(Reuters) -Indian consumer goods maker Marico reported a first-quarter profit on Monday that topped analyst expectations, benefiting from steady demand for its cooking and hair oils.
Its consolidated net profit rose nearly 9% to 5.04 billion rupees ($57.51 million) in the April-June quarter, beating analysts’ expectations of 4.86 billion rupees, according to data compiled by LSEG.
Domestic volumes rose 9%, led primarily by its Saffola brand cooking oils and hair oils.
Packaged cooking oil, a staple in Indian households, has been largely resistant to a slowdown in sales that has dented the margins of other consumer conglomerates which have a broad portfolio of personal care and household items.

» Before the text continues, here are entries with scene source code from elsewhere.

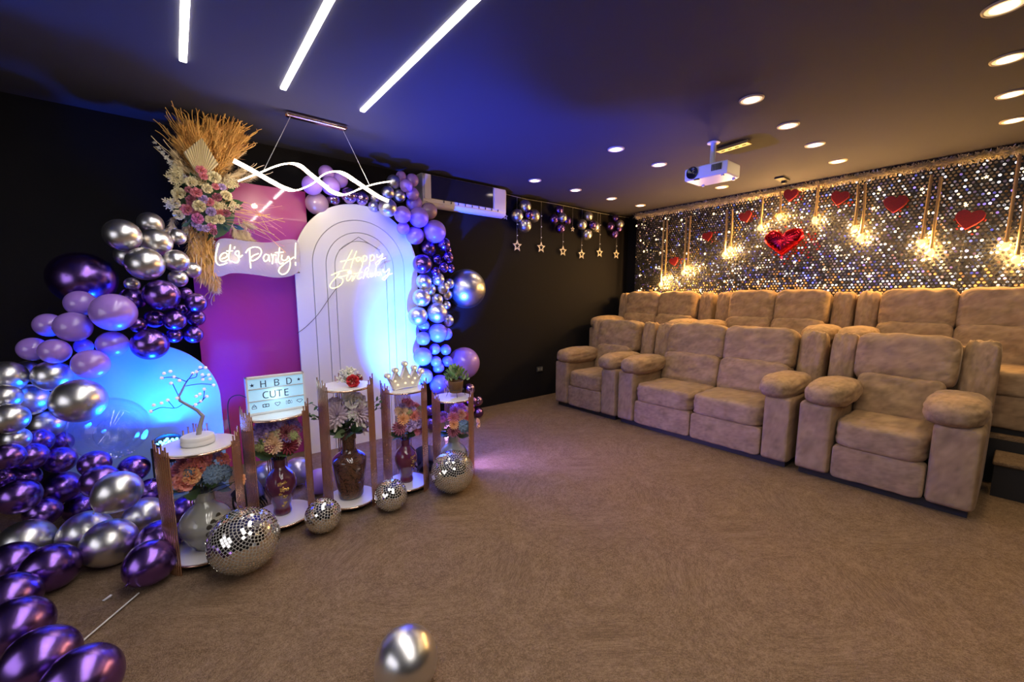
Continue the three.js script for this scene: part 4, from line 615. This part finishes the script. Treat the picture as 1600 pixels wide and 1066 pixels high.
// ---------------------------------------------------------------- mirror balls
const tileG = (() => { const g = new THREE.BoxGeometry(1, 1, 0.18); return g; })();
function discoBall(label, x, z, R, pole) {
  const t = thing('disco_ball', label, 'disco ball', [x, R, z], 0, 'mirror balls on the carpet');
  const tilt = new THREE.Quaternion().setFromUnitVectors(UPY, V(...pole).normalize());
  part('core', new THREE.SphereGeometry(R * 0.985, 40, 28), mat(C(0.6, 0.58, 0.52), 0.4), t);
  const s = 0.0155, rows = Math.round(Math.PI * R / s), ms = [], o = new THREE.Object3D();
  for (let i = 0; i <= rows; i++) { const th = i / rows * Math.PI, n = Math.max(1, Math.floor(2 * Math.PI * R * Math.sin(th) / s)); for (let k = 0; k < n; k++) { const a = (k + (i % 2) * 0.3) / n * 6.28318; const d = V(Math.sin(th) * Math.cos(a), Math.cos(th), Math.sin(th) * Math.sin(a)); o.position.copy(d).multiplyScalar(R * 0.992); o.up.set(0, 1, 0); o.lookAt(d.clone().multiplyScalar(3)); o.rotateX(rr(-0.05, 0.05)); o.rotateY(rr(-0.05, 0.05)); const wTile = Math.min(s, 2 * Math.PI * R * Math.sin(th) / n || s) * 0.8; o.scale.set(wTile, s * 0.8, s * 0.25); o.updateMatrix(); ms.push(new THREE.Matrix4().makeRotationFromQuaternion(tilt).multiply(o.matrix)); } }
  const im = new THREE.InstancedMesh(tileG, mat(C(0.86, 0.85, 0.8), 0.05, { metalness: 1 }), ms.length); ms.forEach((m, i) => im.setMatrixAt(i, m)); im.name = 'mirror_tile'; im.userData.kind = 'stuff'; t.add(im);
  const cap = part('cap', cyl(R * 0.09, R * 0.09, R * 0.05, 16, 0, R * 1.0, 0), M.steel, t); cap.quaternion.copy(tilt); cap.position.set(0, 0, 0);
}
discoBall('largest mirror disco ball, leaning before the grey vase', 0.177, -2.4, 0.164, [0.25, 0.6, 0.55]);
discoBall('small mirror disco ball before the purple vase stand', 0.585, -2.52, 0.102, [0.15, 0.7, 0.6]);
discoBall('small mirror disco ball between the tallest stand and crown stand', 1.005, -2.51, 0.104, [-0.05, 0.7, 0.6]);
discoBall('mirror disco ball farthest right, before the potted plant stand', 1.455, -2.48, 0.153, [-0.1, 0.72, 0.6]);

// ---------------------------------------------------------------- stage lights
function parCan(label, x, y, z, dir, stand, r = 0.085, bead = 0) {
  const t = thing('stage_light', label, 'stage light', [x, y, z], 0), d = V(...dir).normalize(), q = new THREE.Quaternion().setFromUnitVectors(UPY, d);
  const b = part('housing', lathe([[0, -0.1], [r * 0.75, -0.1], [r * 0.82, -0.085], [r, -0.03], [r, 0.035], [r * 0.93, 0.035], [r * 0.9, 0.0], [0, 0.0]], 36), M.black, t); b.quaternion.copy(q);
  for (let k = 0; k < 9; k++) { const f = part('cooling_fin', box(0.004, 0.05, r * 1.2, (k - 4) * r * 0.17, -0.112, 0), M.black, t); f.quaternion.copy(q); }
  const lens = glow(C(0.12, 0.6, 1), 5, 0.3), lg = new THREE.SphereGeometry(r * 0.12, 10, 8);
  for (let i = 0; i < 19; i++) { const a = i * 2.399, rad = r * 0.185 * Math.sqrt(i); const o = part('led_lens', lg, lens, t); o.position.copy(V(Math.cos(a) * rad, 0.012, Math.sin(a) * rad).applyQuaternion(q)); }
  const side = V(0, 1, 0).cross(d).normalize(), yk = []; const P = (u, v) => side.clone().multiplyScalar(u).add(V(0, v, 0));
  if (stand) part('yoke', merge([tube([P(-r - 0.012, 0), P(-r - 0.012, -0.06), P(-r * 0.8, -y + 0.008), P(0, -y + 0.006), P(r * 0.8, -y + 0.008), P(r + 0.012, -0.06), P(r + 0.012, 0)], 0.006, 40, 6)]), M.black, t);
  return t;
}
parCan('black stage light with lit blue LEDs behind the blossom tree stand', -0.105, 0.46, -3.37, [0.08, 1, 0.28], true, 0.075);
parCan('black ribbed stage light on the floor between the two left stands', 0.27, 0.12, -3.13, [-0.35, 0.75, -0.6], true);
parCan('round black stage light on the floor behind the crown stand', 1.5, 0.12, -2.98, [0.32, 0.72, -0.72], true);
function spot(pos, to, I, angle, pen, rad = 3, col = BLUE) { const l = new THREE.SpotLight(col, I, 0, angle, pen); l.position.set(...pos); l.target.position.set(...to); l.castShadow = true; l.shadow.radius = rad; scene.add(l, l.target); }
spot([-0.10, 0.50, -3.355], [-0.08, 1.6, -3.5], 12, 1.5, 0.6, 3, C(0.002, 0.1, 1));
spot([0.25, 0.17, -3.17], [0.15, 1.05, -4.0], 11, 0.5, 1);
spot([1.512, 0.16, -3.02], [1.86, 0.98, -3.9], 260, 0.48, 1, 2, C(0.012, 0.08, 1));
spot([1.512, 0.16, -3.02], [2.5, 2.69, -2.75], 62, 0.78, 1);
spot([1.56, 0.26, -2.98], [2.7, 0, -2.0], 9, 0.75, 0.8, 3, C(0.45, 0.28, 1));

// ---------------------------------------------------------------- balloons
const balloonG = (() => {
  const p = [[0, 1]]; for (let i = 1; i <= 34; i++) { const a = i / 36 * Math.PI, y = Math.cos(a); const r = Math.sin(a) * (1 - 0.05 * Math.max(0, -y)); p.push([r, y < 0 ? y * (1 + 0.09 * y * y) : y]); }
  p.push([0.035, -1.13], [0.03, -1.17], [0.055, -1.2], [0.06, -1.22], [0.02, -1.225]);
  return lathe(p.slice().reverse(), 48);
})();
const BM = { s: M.silver, p: M.purple, q: M.mauveChrome, l: M.lilac, m: M.dusty, v: M.pearl, b: M.violet };
const BC = { s: 'silver chrome', p: 'dark purple chrome', q: 'mauve chrome', l: 'lilac', m: 'dusty pink', v: 'pearl blue', b: 'violet' };
const CLUSTER = {
  silver_top: ['cluster beside the pampas plumes', 'balloons beside the pampas plumes'], purple_mid: ['cluster above the low blue panel', 'purple balloons above the low panel'], big_purple: ['', 'large balloons'], lilac: ['cluster at the left picture side', 'lilac balloons of the left garland'],
  silver_mid: ['cluster left of the clear balloon', 'silver balloons beside the clear balloon'], purple_low: ['pile at the left picture edge', 'purple balloons of the left pile'], purple_right: ['heap under the clear balloon', 'purple balloons under the clear balloon'],
  silver_floor: ['silver drift beside the blossom tree stand', 'silver balloons on the floor'], purple_floor: ['purple row along the carpet', 'purple balloons on the carpet'], behind_stands: ['', 'balloons behind the stands'], lone: ['', 'loose balloons'],
  top_lilac: ['bunch left over the tall arch', 'lilac balloons over the arch'], top_chrome: ['chrome run over the tall arch', 'chrome balloons over the arch'], side_lilac: ['bunch beside the air conditioner', 'lilac balloons beside the air conditioner'], side_purple: ['bunch right of the birthday sign', 'purple balloons of the right garland'],
  side_silver: ['silver run beside the tall arch', 'silver balloons of the right garland'], side_low: ['run beside the arch\'s bright spot', 'lilac balloons of the right garland'], big_side: ['', 'large balloons'], low_side: ['group behind the potted plant stand', 'small balloons near the potted plant'],
};
function balloon(type, x, y, z, R, label, group, tie) {
  const o = single('balloon', balloonG, BM[type], label, 'balloon', group);
  o.position.set(x, y, z); o.scale.setScalar(R);
  o.quaternion.setFromUnitVectors(V(0, -1, 0), (tie ?? V(rr(-0.5, 0.5) + x * 0.3, rr(-0.5, 0.4), -1)).normalize()); o.rotateY(rr(0, 6));
  return o;
}
const SPECIAL = {
  big_purple: ['very large dark purple chrome balloon against the dark wall, above the lilac cluster'], lone: ['single silver chrome balloon alone on the open carpet'],
  big_side: ['very large silver balloon standing out from the right garland', 'very large lilac balloon behind the potted plant'],
  behind_stands: ['pearl blue balloon on floor seen under the HBD stand, left one', 'pearl blue balloon on floor seen under the HBD stand, right one', 'lilac blue balloon on floor between HBD stand and tallest stand'],
};
for (const [key, list] of Object.entries(BALLOONS)) {
  if (key === 'bubble' || key.startsWith('wall_')) continue;
  const floor = key.endsWith('_floor'), order = list.map((_, i) => i).sort((a, b) => floor ? list[a][3] - list[b][3] : list[b][2] - list[a][2]);
  const rank = {}; order.forEach((i, k) => rank[i] = k);
  list.forEach(([type, x, y, z, R], i) => {
    const k = rank[i], last = order.length - 1;
    const label = SPECIAL[key]?.[i] ?? (floor ? `${BC[type]} balloon, ${k === last ? 'nearest the camera' : k === 0 ? 'farthest back' : ORD[k] + ' from back'} in the ${CLUSTER[key][0]}` : `${BC[type]} balloon, ${k === 0 ? 'topmost' : k === last ? 'lowest' : ORD[k] + ' from top'} of the ${CLUSTER[key][0]}`);
    balloon(type, x, y, z, R, label, CLUSTER[key][1], floor || key === 'lone' ? V(rr(-1, -0.4), rr(-0.5, -0.1), rr(-0.2, 0.7)) : null);
  });
}
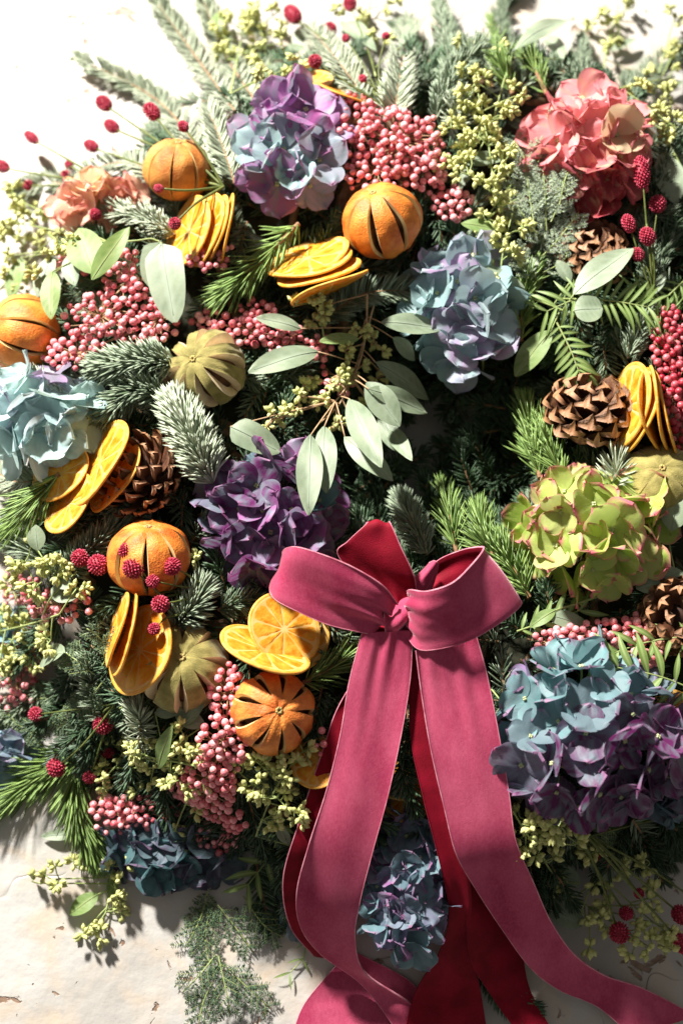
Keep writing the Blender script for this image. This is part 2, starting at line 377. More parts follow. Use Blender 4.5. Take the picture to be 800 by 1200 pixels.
for k in range(150):  # extra dark sprigs added over the hole, standing in for its shade
    a = rng.uniform(0, 2*PI); r = rng.uniform(.06, .125); p = ring_pt(r, a); p[2] = rng.uniform(.006, .05)
    dv = nrm([-math.cos(a)*.6+rng.normal(0, .5), -math.sin(a)*.6+rng.normal(0, .5), .1]); q = p+dv*rng.uniform(.03, .06); q[2] = max(.006, q[2]); mid = (p+q)/2+np.array([0, 0, .006])
    needles(bed, [p, mid, q], 90, .015, .0009, (35, 65), 'brush', tint=(0, .4), m=0); tube(bed, spline([p, mid, q], 6), .0012, 4, m=2)
for k in range(150):  # extra dark sprigs added over the hole, standing in for its shade
    a = rng.uniform(-PI*.80, -PI*.12); r = RR+rng.uniform(.10, .150); p = ring_pt(r, a); p[2] = rng.uniform(.006, .05)
    dv = nrm([math.cos(a)*.6+rng.normal(0, .5), math.sin(a)*.6+rng.normal(0, .4), .02]); q = p+dv*rng.uniform(.03, .06); q[2] = max(.006, q[2]*.6); mid = (p+q)/2+np.array([0, 0, .006])
    needles(bed, [p, mid, q], 90, .015, .0009, (35, 65), 'brush', tint=(0, .4), m=0); tube(bed, spline([p, mid, q], 6), .0012, 4, m=2)
o = obj('evergreen_bedding', bed, [M_['fir_shaded'], M_['fir'], M_['twig']]); o['kind'] = 'stuff'
o['label'] = 'dark bed of mixed evergreen needles filling the gaps between everything on the wreath and added over its shaded hole'; o['category'] = 'greenery'

# ------------------------------------------------------------------ evergreen sprigs
def fir(label, pts, n, L, W=1.3, mode='brush', mt='fir', ang=(40, 65), side=(), group='fir sprigs', dz=4, tint=(.1, 1), bend=.25, name='fir_sprig', upv=(0, 0, 1), twig=1.6, cat='fir sprig'):
    w = [at(x, y, dz+(e[0] if e else 0)) for x, y, *e in pts]
    root = thing(name, label, cat, w[0], group)
    mb = MB(); tb = MB(); path = spline(w, 60)
    needles(mb, path, n, L*U, W*U, ang, mode, upv, bend, tint)
    tube(tb, path[::6], np.linspace(twig, twig*.5, 10)*U, 5)
    T = nrm(path[-1]-path[0])
    for (f, dx, dy, ln) in side:
        s = path[int(f*59)]; e = s+nrm([dx, dy, .05])*ln*U
        sp = spline([s, (s+e)/2+T*ln*U*.08, e+T*ln*U*.12], 60)
        needles(mb, sp, int(n*ln*U/np.linalg.norm(path[-1]-path[0])*.9)+20, L*U*.85, W*U, ang, mode, upv, bend, tint); tube(tb, sp[::10], twig*.5*U, 4)
    obj('twig', tb, M_['twig'], root); o = obj('needles', mb, M_[mt], root, kind='stuff')
    return root
F = 'fir'; FP = 'fir_pale'; PN = 'pine'
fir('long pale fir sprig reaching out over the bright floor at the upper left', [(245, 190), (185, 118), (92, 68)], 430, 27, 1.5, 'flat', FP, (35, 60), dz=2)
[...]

Marico has also passed on the benefits of the recent import duty reduction on edible crude oils used to refine its ‘Saffola’ cooking oils, to its customers.
Saffola oil volumes rose in mid-single digits in the first quarter, while revenue in the segment rose 28%, Marico said.
Volumes of Marico’s ‘Parachute’ brand of coconut oil rose about 1% and revenue grew 31%, as price hikes undertaken to mitigate commodity cost inflation padded the topline but crimped demand.
Together, they make up about half of Marico’s revenue in India.
Marico also joined companies such as Dabur and Hindustan Unilever in highlighting improving demand conditions in urban areas, after several quarters of a spending slowdown amid the high cost of living.
Its overall revenue rose 23.3% in the first quarter, to 32.59 billion rupees, coming in above analysts’ average estimate of 32.1 billion rupees.
Shares of Marico were up 1.87%.
Peer AWL Agri Business, previously known as Adani Wilmar, reported a nearly 25% fall in first quarter profit in July, as higher prices of branded palm oil led consumers to opt for cheaper alternatives.